修理費用も状況により大きく異なるので、今後修理して乗り続けるのか、それとも買い替えを選択したほうが良いのかも整備工場と相談しましょう。
修理見積が高額になったら買い替えを検討しよう
焦げ臭いニオイが発生した場合に修理費用が高額になることも少なくありません。その場合、クルマの年式や走行距離を考えて、買い替えを選択したほうがお得な場合も多くあります。
例えば、年式も10年以上経過して走行距離も10万kmを超えているような場合、不具合を修理しても今後大きなトラブルが全く起きない保障はありません。むしろ、大きなトラブルが発生する確率のほうが高いと言えるでしょう。
そこで、整備工場に今の状況で修理した場合、あとどれだけ大きな修理が待ち構えているのか、そして今後どれだけ大きな修理をせずに乗り続けられるか相談すると良いでしょう。
クルマから焦げ臭いニオイが発生したら買い替えを検討しましょう。その場合の愛車は一括査定が便利です。多くの業者に査定依頼することで良い条件を引き出せますから、今すぐチェックしましょう。
→ネットで簡単、最大30社の一括査定!【無料】愛車の買取価格を今すぐ調べる!
中古車買取が難しいなら廃車買取に相談
買い替えを検討する場合、今乗っているクルマの処分は中古車買取から査定依頼します。中古車買取は、中古車として商品価値があれば、多少故障していても買取してもらえる可能性があります。
しかし、中古車買取ではどうやっても値段が付かない場合もあるでしょう。その場合、廃車買取に相談します。廃車買取であれば、クルマが動かなくても買取してもらえる可能性があります。また、動かないほど故障していれば廃車処分費用が発生しますが、廃車買取であれはクルマの引き取りから書類変更まで無料で行ってもらえるので、お得にクルマを処分できます。

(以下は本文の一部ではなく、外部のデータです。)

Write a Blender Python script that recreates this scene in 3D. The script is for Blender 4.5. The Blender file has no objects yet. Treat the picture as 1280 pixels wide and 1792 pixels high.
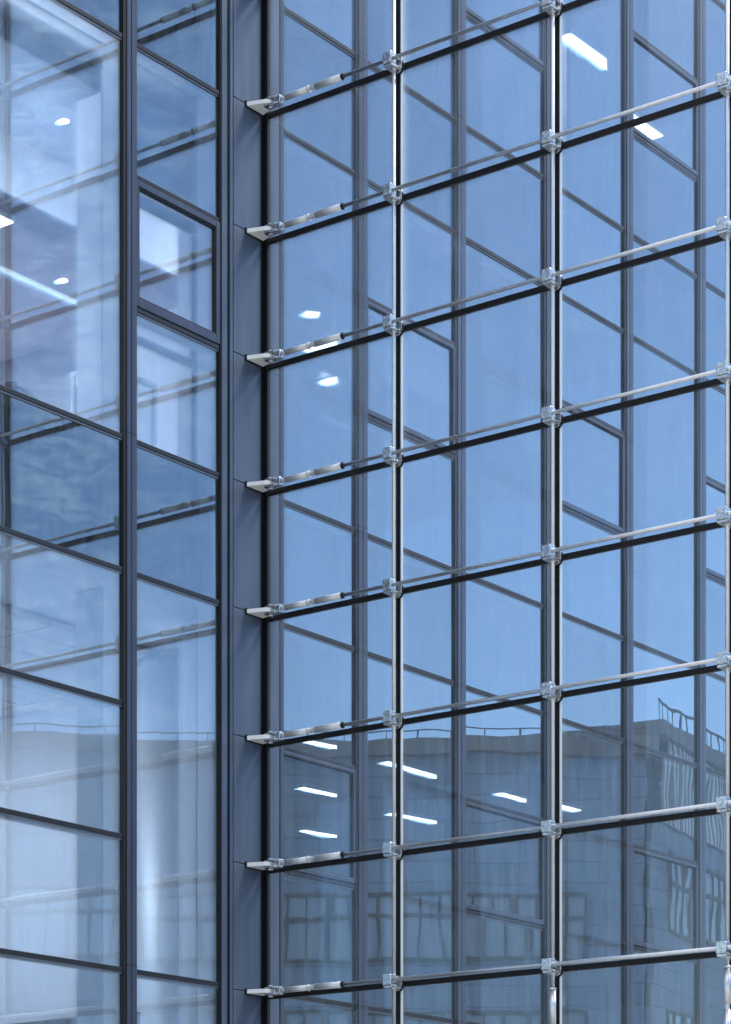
import bpy, bmesh, math, random
from mathutils import Vector, Matrix
random.seed(7)
R = math.radians
S = bpy.context.scene
# ------------------------------------------------------------------ camera
# axes: the glass screen stands on y = 0 (x to the right), the curtain wall on x = 0 (y away from us)
cam = bpy.data.cameras.new('camera'); camo = bpy.data.objects.new('camera', cam)
S.collection.objects.link(camo); S.camera = camo
camo.location = (17.2747, -21.0731, 1.6)
camo.rotation_euler = (R(90), 0, math.atan2(.6025, .7982))
cam.sensor_fit = 'HORIZONTAL'; cam.sensor_width = 36
cam.lens = 36 * 4438 / 1280
cam.shift_y = (2285 - 896) / 1280
cam.clip_start = .1; cam.clip_end = 3000
# ------------------------------------------------------------------ sky, sun, exposure
SUN_AZ, SUN_EL = 44, 50                 # azimuth measured from +x towards +y
w = bpy.data.worlds.new('World'); S.world = w; w.use_nodes = True
nt = w.node_tree; nt.nodes.clear()
out = nt.nodes.new('ShaderNodeOutputWorld'); bg = nt.nodes.new('ShaderNodeBackground')
sky = nt.nodes.new('ShaderNodeTexSky'); sky.sky_type = 'NISHITA'; sky.sun_disc = False
sky.sun_elevation = R(SUN_EL); sky.sun_rotation = R(90 - SUN_AZ)
sky.air_density = 1.0; sky.dust_density = .3; sky.ozone_density = 3.0
bg.inputs['Strength'].default_value = .15
# unseen broken cloud added high behind the camera to brighten the brackets
def W(t): return nt.nodes.new(t)
tc = W('ShaderNodeTexCoord'); dt = W('ShaderNodeVectorMath'); dt.operation = 'DOT_PRODUCT'
dt.inputs[1].default_value = (.05, -.72, .69)
nt.links.new(tc.outputs['Generated'], dt.inputs[0])
cn = W('ShaderNodeTexNoise'); cn.inputs['Scale'].default_value = 3.2; cn.inputs['Detail'].default_value = 7; cn.inputs['Roughness'].default_value = .55
nt.links.new(tc.outputs['Generated'], cn.inputs[0])
ca = W('ShaderNodeMath'); ca.operation = 'MULTIPLY_ADD'; ca.inputs[1].default_value = 1.1; ca.inputs[2].default_value = -.62
nt.links.new(dt.outputs['Value'], ca.inputs[0])
cs = W('ShaderNodeMath'); cs.operation = 'ADD'; nt.links.new(ca.outputs[0], cs.inputs[0]); nt.links.new(cn.outputs[0], cs.inputs[1])
cr = W('ShaderNodeMapRange'); cr.inputs['From Min'].default_value = .50; cr.inputs['From Max'].default_value = .72; nt.links.new(cs.outputs[0], cr.inputs[0])
cz = W('ShaderNodeSeparateXYZ'); nt.links.new(tc.outputs['Generated'], cz.inputs[0])
ch = W('ShaderNodeMapRange'); ch.inputs['From Min'].default_value = .40; ch.inputs['From Max'].default_value = .62; nt.links.new(cz.outputs['Z'], ch.inputs[0])
cp = W('ShaderNodeMath'); cp.operation = 'MULTIPLY'; nt.links.new(cr.outputs[0], cp.inputs[0]); nt.links.new(ch.outputs[0], cp.inputs[1])
cm = W('ShaderNodeMix'); cm.data_type = 'RGBA'; cm.inputs[7].default_value = (7.5, 7.8, 8.4, 1)
nt.links.new(cp.outputs[0], cm.inputs[0]); nt.links.new(sky.outputs[0], cm.inputs[6])
wm = W('ShaderNodeMapping'); wm.inputs['Rotation'].default_value = (.5, .35, R(44)); wm.inputs['Scale'].default_value = (1, 1.0, 2.6)
nt.links.new(tc.outputs['Generated'], wm.inputs[0])
wn = W('ShaderNodeTexNoise'); wn.inputs['Scale'].default_value = 62; wn.inputs['Detail'].default_value = 9; wn.inputs['Roughness'].default_value = .62; wn.inputs['Distortion'].default_value = 1.2
nt.links.new(wm.outputs[0], wn.inputs[0])
wf = W('ShaderNodeVectorMath'); wf.operation = 'MULTIPLY'; wf.inputs[1].default_value = (1, 1, 0); nt.links.new(tc.outputs['Generated'], wf.inputs[0])
wg_ = W('ShaderNodeVectorMath'); wg_.operation = 'NORMALIZE'; nt.links.new(wf.outputs[0], wg_.inputs[0])
wd = W('ShaderNodeVectorMath'); wd.operation = 'DOT_PRODUCT'; wd.inputs[1].default_value = (math.cos(R(38)), math.sin(R(38)), 0)
nt.links.new(wg_.outputs[0], wd.inputs[0])
wr = W('ShaderNodeMapRange'); wr.inputs['From Min'].default_value = .978; wr.inputs['From Max'].default_value = .994; wr.inputs['To Min'].default_value = .05; wr.inputs['To Max'].default_value = 1.0
nt.links.new(wd.outputs['Value'], wr.inputs[0])
wc = W('ShaderNodeMapRange'); wc.inputs['From Min'].default_value = .46; wc.inputs['From Max'].default_value = .64; nt.links.new(wn.outputs[0], wc.inputs[0])
wx = W('ShaderNodeMath'); wx.operation = 'MULTIPLY'; nt.links.new(wr.outputs[0], wx.inputs[0]); nt.links.new(wc.outputs[0], wx.inputs[1])
wmix = W('ShaderNodeMix'); wmix.data_type = 'RGBA'; wmix.inputs[7].default_value = (7.6, 8.8, 10.6, 1)
nt.links.new(wx.outputs[0], wmix.inputs[0]); nt.links.new(cm.outputs[2], wmix.inputs[6])
nt.links.new(wmix.outputs[2], bg.inputs[0]); nt.links.new(bg.outputs[0], out.inputs[0])
sl = bpy.data.lights.new('sun', 'SUN'); sl.energy = 4.0; sl.angle = R(15); sl.color = (1, .95, .88)
so = bpy.data.objects.new('sun', sl); S.collection.objects.link(so)
sd = Vector((math.cos(R(SUN_AZ)) * math.cos(R(SUN_EL)), math.sin(R(SUN_AZ)) * math.cos(R(SUN_EL)), math.sin(R(SUN_EL))))
so.rotation_euler = sd.to_track_quat('Z', 'Y').to_euler()
vs = S.view_settings; vs.view_transform = 'Standard'; vs.look = 'None'; vs.exposure = .64; vs.gamma = 1
S.render.engine = 'CYCLES'; cy = S.cycles
cy.max_bounces = 14; cy.glossy_bounces = 6; cy.diffuse_bounces = 6; cy.transparent_max_bounces = 24; cy.transmission_bounces = 6
cy.caustics_reflective = False; cy.caustics_refractive = False; cy.sample_clamp_indirect = 6
cy.use_denoising = True
# ------------------------------------------------------------------ helpers
class MB:
    def __init__(s): s.bm = bmesh.new()
    def box(s, x0, x1, y0, y1, z0, z1, bev=0, mats=None):
        """mats: {'-x':i,...} material slot per face"""
        b = bmesh.new(); bmesh.ops.create_cube(b, size=1)
        for q in b.verts: q.co = Vector(((x0 + x1) / 2 + q.co.x * (x1 - x0), (y0 + y1) / 2 + q.co.y * (y1 - y0), (z0 + z1) / 2 + q.co.z * (z1 - z0)))
        b.normal_update()
        if mats:
            for fc in b.faces:
                n = fc.normal; a = max(range(3), key=lambda i: abs(n[i]))
                fc.material_index = mats.get(('-' if n[a] < 0 else '+') + 'xyz'[a], mats.get('*', 0))
        if bev: bmesh.ops.bevel(b, geom=b.edges[:], offset=bev, segments=2, affect='EDGES', profile=.5)
        s._add(b); return s
    def cyl(s, p, q, r, n=20, r2=None, smooth=True):
        p, q = Vector(p), Vector(q); d = q - p
        b = bmesh.new(); bmesh.ops.create_cone(b, cap_ends=True, segments=n, radius1=r, radius2=r if r2 is None else r2, depth=d.length)
        m = Matrix.Translation((p + q) / 2) @ d.to_track_quat('Z', 'Y').to_matrix().to_4x4()
        bmesh.ops.transform(b, matrix=m, verts=b.verts)
        if smooth:
            for fc in b.faces: fc.smooth = len(fc.verts) == 4
        s._add(b); return s
    def prism(s, pts, z0, z1, bev=0, axis='z'):
        b = bmesh.new(); mk = {'z': lambda a, c, h: (a, c, h), 'y': lambda a, c, h: (a, h, c)}[axis]
        lo = [b.verts.new(mk(x, y, z0)) for x, y in pts]; hi = [b.verts.new(mk(x, y, z1)) for x, y in pts]
        b.faces.new(lo[::-1]); b.faces.new(hi); n = len(pts)
        for i in range(n): b.faces.new((lo[i], lo[(i + 1) % n], hi[(i + 1) % n], hi[i]))
        bmesh.ops.recalc_face_normals(b, faces=b.faces)
        if bev: bmesh.ops.bevel(b, geom=b.edges[:], offset=bev, segments=2, affect='EDGES', profile=.5)
        s._add(b); return s
    def tube(s, pts, r, n=8):
        for a, b in zip(pts, pts[1:]): s.cyl(a, b, r, n)
        return s
    def _add(s, b):
        me = bpy.data.meshes.new('t'); b.to_mesh(me); b.free(); s.bm.from_mesh(me); bpy.data.meshes.remove(me)
    def obj(s, name, mats, parent=None, loc=None, rot=None):
        me = bpy.data.meshes.new(name); s.bm.to_mesh(me); s.bm.free()
        for m in (mats if isinstance(mats, (list, tuple)) else [mats]): me.materials.append(m)
        o = bpy.data.objects.new(name, me); S.collection.objects.link(o); o.parent = parent
        if loc: o.location = loc
        if rot: o.rotation_euler = rot
        return o
def tag(o, label, cat, group=None):
    o['label'] = label; o['category'] = cat
    if group: o['group'] = group
    return o
def thing(name, label, cat, loc=(0, 0, 0), rz=0, group=None):
    o = bpy.data.objects.new(name, None); S.collection.objects.link(o); o.location = loc; o.rotation_euler = (0, 0, rz)
    o.empty_display_size = .2
    return tag(o, label, cat, group)
def struct(o, kind='structure'): o['kind'] = kind; return o
def dup(root, loc, label, group):
    r = root.copy(); S.collection.objects.link(r); r.location = loc; tag(r, label, r['category'], group)
    for ch in list(root.children):
        c = ch.copy(); S.collection.objects.link(c); c.parent = r
        for g in ch.children:
            d = g.copy(); S.collection.objects.link(d); d.parent = c
    return r
# ------------------------------------------------------------------ materials
def mat(name, col, rough=.5, metal=0, noise=0, nscale=6, bump=0, bscale=40, stretch=(1, 1, 1), spec=.5, rvar=0):
    m = bpy.data.materials.new(name); m.use_nodes = True; t = m.node_tree; p = t.nodes['Principled BSDF']
    p.inputs['Base Color'].default_value = (*col, 1); p.inputs['Roughness'].default_value = rough; p.inputs['Metallic'].default_value = metal
    p.inputs['Specular IOR Level'].default_value = spec
    if noise or bump or rvar:
        tc = t.nodes.new('ShaderNodeTexCoord'); mp = t.nodes.new('ShaderNodeMapping'); mp.inputs['Scale'].default_value = stretch
        oi = t.nodes.new('ShaderNodeObjectInfo'); ad = t.nodes.new('ShaderNodeVectorMath'); ad.operation = 'ADD'
        ml = t.nodes.new('ShaderNodeVectorMath'); ml.operation = 'SCALE'; ml.inputs['Scale'].default_value = 37
        t.links.new(oi.outputs['Random'], ml.inputs[0]); t.links.new(tc.outputs['Object'], ad.inputs[0]); t.links.new(ml.outputs[0], ad.inputs[1])
        t.links.new(ad.outputs[0], mp.inputs[0])
        if noise:
            n = t.nodes.new('ShaderNodeTexNoise'); n.inputs['Scale'].default_value = nscale; n.inputs['Detail'].default_value = 6
            r = t.nodes.new('ShaderNodeValToRGB'); r.color_ramp.elements[0].position = .3; r.color_ramp.elements[1].position = .7
            r.color_ramp.elements[0].color = (*[c * (1 - noise) for c in col], 1); r.color_ramp.elements[1].color = (*[min(1, c * (1 + noise)) for c in col], 1)
            t.links.new(mp.outputs[0], n.inputs[0]); t.links.new(n.outputs[0], r.inputs[0]); t.links.new(r.outputs[0], p.inputs['Base Color'])
            if rvar:
                mr = t.nodes.new('ShaderNodeMapRange'); mr.inputs['To Min'].default_value = rough - rvar; mr.inputs['To Max'].default_value = rough + rvar
                t.links.new(n.outputs[0], mr.inputs[0]); t.links.new(mr.outputs[0], p.inputs['Roughness'])
        if bump:
            n2 = t.nodes.new('ShaderNodeTexNoise'); n2.inputs['Scale'].default_value = bscale; n2.inputs['Detail'].default_value = 4
            b = t.nodes.new('ShaderNodeBump'); b.inputs['Strength'].default_value = bump; b.inputs['Distance'].default_value = .01
            t.links.new(mp.outputs[0], n2.inputs[0]); t.links.new(n2.outputs[0], b.inputs['Height']); t.links.new(b.outputs[0], p.inputs['Normal'])
    return m
def emis(name, col, strength):
    m = bpy.data.materials.new(name); m.use_nodes = True; t = m.node_tree; t.nodes.clear()
    e = t.nodes.new('ShaderNodeEmission'); o = t.nodes.new('ShaderNodeOutputMaterial')
    e.inputs[0].default_value = (*col, 1); e.inputs[1].default_value = strength; t.links.new(e.outputs[0], o.inputs[0]); return m
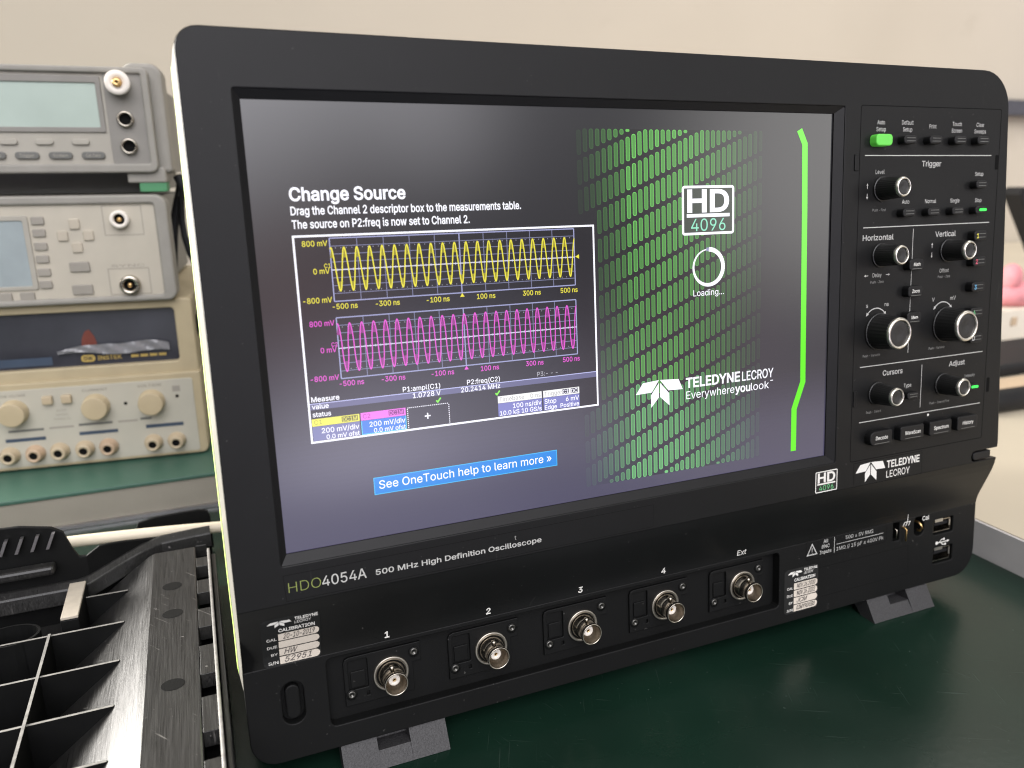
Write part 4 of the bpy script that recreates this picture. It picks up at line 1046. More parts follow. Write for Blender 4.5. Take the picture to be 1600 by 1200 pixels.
for cx, cz in ((292.8, 128.8), (293.4, 97.0), (339.5, 97.3), (294.2, 27.5), (340.7, 27.2)):
    knob(cx, cz, 5.5, 4.75, 13.2)
for cx, cz in ((294.1, 59.2), (340.4, 59.1)):
    knob(cx, cz, 8.9, 7.9, 13.2)

# stylus in its slot, the two pairs of clip slots beside the panel
b_ = S(); b_.plate(rrect(367.4, 381.2, -19.0, -14.7, (1.8, 0.3, 0.3, 1.8), 4), [], -0.2, 6, 'rubber', 0.5); b_.build('stylus', SCOPE)
b_ = S(); b_.rect(366, 387, -21, -13, 12, 'hole'); b_.build('stylus_slot', SCOPE)
for x0, x1, z0, z1, kk in ((274.6, 277.3, 137.4, 145.0, 0), (278.6, 280.8, 22.0, 30.2, 0)):
    b_ = S()
    b_.plate(rrect(x0, x1, z0, z1, 0.4, 2), [], -0.5, 1.0, 'scope', 0.25)
    b_.build('panel_clip', SCOPE)
for x0, x1, z0, z1 in ((370.6, 373.0, 137.4, 144.7), (374.6, 376.8, 19.0, 27.0)):
    b_ = S(); b_.poly(rrect(x0, x1, z0, z1, 0.5, 2), -0.08, 'hole'); b_.build('clip_slot', SCOPE)

# brand badge by the stylus, resolution badge, model strip
b_ = S()
b_.line([(280.5, -7.6), (328.2, -7.6), (328.8, -20.2), (281, -20.2)], 0.2, -0.04, 'hole', close=True)
bird(b_, 281.9, -18.7, 20.3, 10.2, FY, 'ink')
b_.text('TELEDYNE', 303.2, -13.2, 3.7, FY, 'ink', 'L', width=23.4, bold=0.03)
b_.text('LECROY', 303.2, -18.6, 3.7, FY, 'ink', 'L', width=16.6, bold=0.004)
b_.build('brand_badge', SCOPE)
b_ = S()
hd_badge(b_, 255.5, 269.7, -19.4, -8.4, FY, 'ink', None, 'ink_green', 0.5, 'sticker', None)
b_.build('resolution_badge', SCOPE)
b_ = S()
b_.line([(-2.0, -8.8), (161.0, -8.8), (160.6, -19.2), (-1.6, -19.2)], 0.16, -0.03, 'hole', close=True)
b_.text('HDO', -0.5, -16.0, 4.1, FY, 'ink_olive', 'L', width=12.2, bold=-0.016)
b_.text('4054A', 12.1, -16.0, 4.1, FY, 'ink_grey', 'L', width=17.2, bold=0.006)
b_.text('500 MHz High Definition Oscilloscope', 32.9, -15.7, 2.15, FY, 'ink_grey', 'L', width=72.0, bold=0.02)
b_.text('t', 92.5, -12.6, 2.0, FY, 'ink_dim', 'L')
b_.build('model_strip', SCOPE)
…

特に、焦げ臭いニオイで放置すれば車両火災に発展する恐れがあるようなクルマでも、廃車買取なら無料で引き取りしてもらえるでしょう。
買い替えは高額な資金が必要になるので、修理して乗り続けようと考える人も少なくありません。しかし長い目で見れば、中古車買取や廃車買取に早めに相談することで、良い条件で買い替えできる場合もあることを覚えておきましょう。
まとめ
クルマの焦げ臭いニオイは、放置すれば火災の危険性が非常に高いと言えます。そこで、焦げ臭いニオイを感じたら速やかにクルマを停車させ、ニオイがどこから出ているのか確認し、できるだけ早く整備工場に相談します。
最も重要なことは、焦げ臭いニオイがどのような状況で発生したか的確に伝えることです。そうすることで、整備工場ではどこに異常があるのか、そしてこの先もクルマを修理して乗り続けられるのか詳しく点検できます。
もし、修理費用が高額になる場合や修理が難しいと言われた場合は、愛車を廃車買取などに相談し、買い替えを検討することが賢い選択です。